Thanks for wrapping PARDISO and making it available!

Issue

I'm solving a weakly nonlinear problem with Picard iteration where the sparsity pattern stays constant but matrix coefficients change. Currently, pypardiso uses is_already_factorized to choose between phase 33 (solve only) or phase 13 (analysis + factorization + solve), but I need phase 23 (factorization + solve, skipping analysis).

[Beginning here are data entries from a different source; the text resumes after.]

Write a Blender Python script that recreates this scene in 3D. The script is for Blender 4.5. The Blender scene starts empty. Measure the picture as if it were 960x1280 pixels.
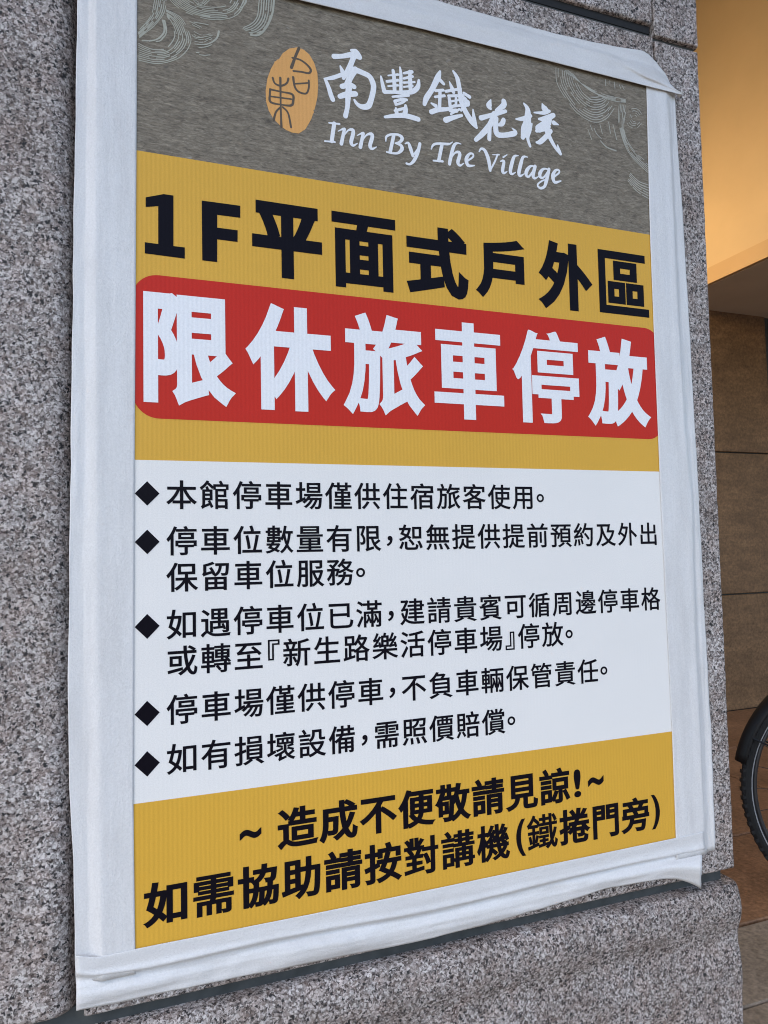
import bpy, bmesh, math, random
from mathutils import Vector, Matrix, noise
from mathutils.geometry import delaunay_2d_cdt

# ------------------------------------------------------------------ camera, world, sun, exposure
SC = bpy.context.scene
COL = SC.collection
R_ = math.radians
Z0 = 1.3536                      # height of the line y = 0 of the sign's own grid (x right, y down, metres)
FOC, PCX, PCY = 900.0, 480.0, 640.0      # lens of the photograph in its own pixels
CB = Vector((-0.0151637, 0.35362, -0.6474582))
RR = Matrix(((0.9370787, 0.0209, -0.348492), (-0.0013801, 0.9984204, 0.0561667), (0.3491155, -0.0521517, 0.9356274)))

def W(x, y, d=0.0):              # sign grid -> world; d = depth into the wall
    return Vector((x, d, Z0 - y))

cam_data = bpy.data.cameras.new('camera')
cam = bpy.data.objects.new('camera', cam_data)
COL.objects.link(cam)
r0, r1, r2 = RR
ax = Vector((r0[0], r0[2], -r0[1])); up = -Vector((r1[0], r1[2], -r1[1])); fw = Vector((r2[0], r2[2], -r2[1]))
m3 = Matrix((ax, up, -fw)).transposed()
cam.matrix_world = Matrix.Translation(Vector((CB[0], CB[2], Z0 - CB[1]))) @ m3.to_4x4()
cam_data.sensor_fit = 'VERTICAL'; cam_data.sensor_height = 36.0; cam_data.lens = FOC / 1280 * 36
cam_data.clip_start = 0.02; cam_data.clip_end = 2000
cam_data.dof.use_dof = False
SC.camera = cam

SUN_EL, SUN_AZ = 50.0, 232.0     # azimuth clockwise from +Y (north)
world = bpy.data.worlds.new('World'); SC.world = world; world.use_nodes = True
wn = world.node_tree.nodes; wl = world.node_tree.links
sky = wn.new('ShaderNodeTexSky'); sky.sky_type = 'NISHITA'; sky.sun_disc = False
sky.sun_elevation = R_(SUN_EL); sky.sun_rotation = R_(SUN_AZ)
sky.air_density = 1.0; sky.dust_density = 1.5; sky.ozone_density = 1.0
wl.new(sky.outputs['Color'], wn['Background'].inputs['Color'])
wn['Background'].inputs['Strength'].default_value = 0.15

sun_d = bpy.data.lights.new('sun', 'SUN'); sun_d.energy = 0.8; sun_d.angle = R_(25); sun_d.color = (1.0, 0.96, 0.9)
sun = bpy.data.objects.new('sun', sun_d); COL.objects.link(sun)
sd = Vector((math.sin(R_(SUN_AZ)) * math.cos(R_(SUN_EL)), math.cos(R_(SUN_AZ)) * math.cos(R_(SUN_EL)), math.sin(R_(SUN_EL))))
sun.rotation_euler = sd.to_track_quat('Z', 'Y').to_euler()

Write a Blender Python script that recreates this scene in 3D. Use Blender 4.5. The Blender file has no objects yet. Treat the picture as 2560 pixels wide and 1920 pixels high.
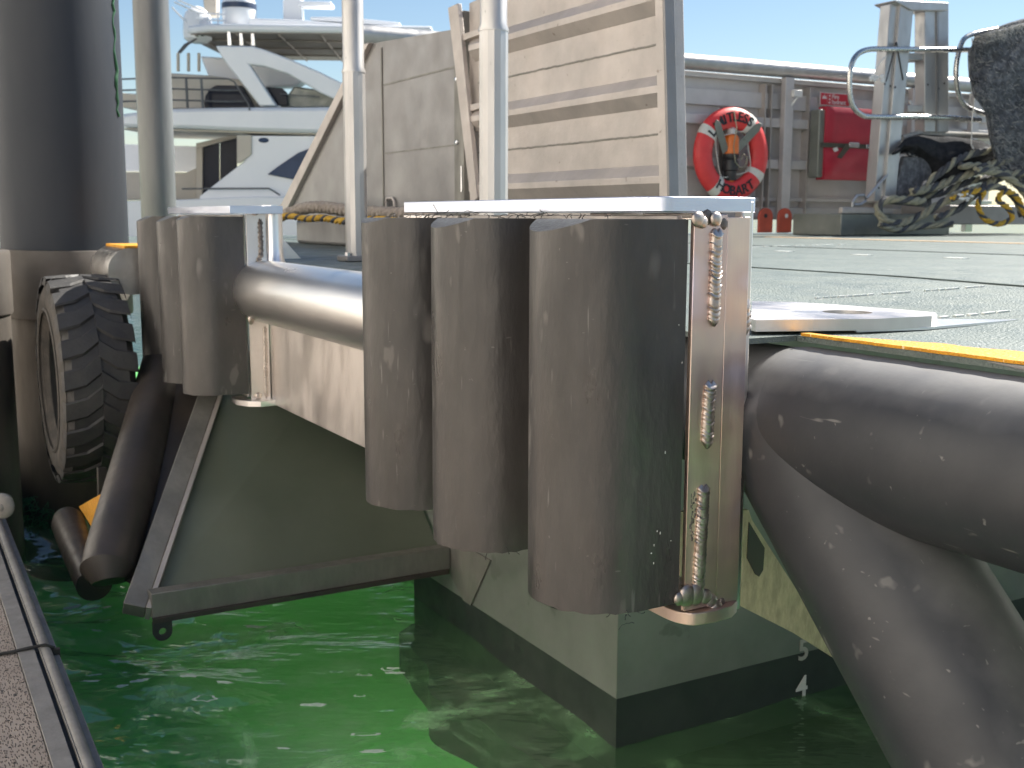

Performance impact: For my problem (phase 13 = 4.4s total):

  • Analysis: ~3.0s (70%)
  • Factorization: ~1.2s
  • Solve: ~0.2s

Skipping the repeated analysis step would significantly speed up iteration.

Current Workaround

I can work around this issue pretty easily by calling the private _call_pardiso method directly:

def picard(A, b, x_initial, maxiter):
    solver = pypardiso.PyPardisoSolver()
    solver.set_phase(11)
    solver._call_pardiso(A, b)
     
    for i in range(maxiter):
        update(A, b, x)
        solver.set_phase(23)
        x = solver._call_pardiso(A, b)
        if converged(x, b):
            return i, x
    
    return maxiter, x

This makes me slightly uncomfortable since I'm guessing _call_pardiso is private, although the remove_stored_factorization method mentions it expliclitly.

Suggested Solutions

  1. Add an analyze() method (similar to existing factorize()) that stores the sparsity pattern separately
  2. Make _call_pardiso public as it's not too error-prone with proper documentation

The second option seems most straightfoward, also because remove_stored_factorization mentions the method (suggesting it should be public).
Adding analyze has the difficulty of analyzing the sparsity pattern; checking indices and indptr is insufficient since nonstructural zeros may be inserted without showing up in the indices.
(Side note: the current hashing can be optimized by using the short-circuiting nature of Python's and -- I'll suggest this is in another issue since #1 mentioned performance.)

Would any of these approaches work for official support? (Or both.) Happy to submit a PR.